Puget Sound junior Elbin Grouse may be attending college, but unlike most students, he sees higher education for the puppet show it is.
“Everyone in society thinks that work and school is so important,” Grouse said. “Nobody stops to wonder what it’s all about. Nobody but me.”
Most people are too busy being sheep to think critically about society, capitalism and education. Once in a generation, a truly intelligent man is born. A man like Grouse.
“Don’t let school get in the way of your education,” Grouse said. “There’s only so much you can learn from books. That’s why I don’t read books anymore. I just watch five-minute Youtube videos about Freud so I can help people understand why they’re wrong.”
Grouse, who is finishing his third year at Puget Sound, has taken three credits every semester and is on track to graduate in 2022 as a sixth-year senior. He does not have need- or merit-based aid. By the time he graduates, Grouse’s parents will have spent nearly $300,000 on his Puget Sound experience.

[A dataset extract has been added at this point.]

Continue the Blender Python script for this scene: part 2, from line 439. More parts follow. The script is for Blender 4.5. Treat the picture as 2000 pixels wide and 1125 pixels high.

“Everyone is so obsessed with ‘working hard’ to be ‘successful.’ It’s disgusting how muddy-grubbing people are. I wish everyone would just hang out at their stepdad’s beach house, like me,” Grouse said.
Grouse is one member of a larger social group on campus united by their shared value of being the only ones who see how stupid everything is. They call themselves The Brotherhood of the Mind. I spoke with the Archmage of the Brotherhood Cameron Steele about what it means to be Archmage.
“Well, we certainly weren’t going to have a ‘President.’ Not after 2016,” Steele said. “I protested that election by not voting, but unfortunately, all these brainwashed puppets still went to the ballot box and … the rest is history. Funny how the rat race is so full of sheep.”
I asked different members of The Brotherhood of the Mind if they had any plans to act on their radical values but had trouble getting a straight answer.
“Maybe if people smoked more gange there would be more perspectives in politics,” Brotherhood member Scarbey Moth said.
“I don’t really identify as an ‘American.’ I’m more of a cosmopolitan, a citizen of the world,” Brotherhood member Kinslin Cook said. “Americans are stupid and ignorant, so that label doesn’t really fit for me.”
“I wish someone would flip society on its freaking head,” Brotherhood member Trilmy Tankerbox said. “But I’m busy this weekend. I’m having a thing at my stepdad’s beach house.”
The Brotherhood of the Mind, as the name suggests, is an overwhelmingly male group. The members are also nearly all white. There are only two women in the group, who other members universally described as “not like other girls.”
“I’m just friends with guys because it’s less drama,” Victoria Pantle, female Brotherhood member, said. During our interview, she drew a single realistic eye in blue ink in the margins of her notebook.
“Lots of girls at this school are always trying to bring up feminism and intersectionality. That’s boring to me because I see farther than those petty postmodern issues. I see so freaking far. I see into infinity,” she said.
The members of The Brotherhood of the Mind are all unemployed and participate in no groups or activities beyond school. They primarily spend their time sitting in front of the Student Union Building (S.U.B.) and commenting upon the decline of culture. At night, they often hold seances to try to contact the ghost of Sigmund Freud. These seances are usually held in someone’s stepdad’s beach house. When I asked members if they even volunteer or donate, the replies were all negative.
“I’m not going to dance for the Rat King,” Grouse said.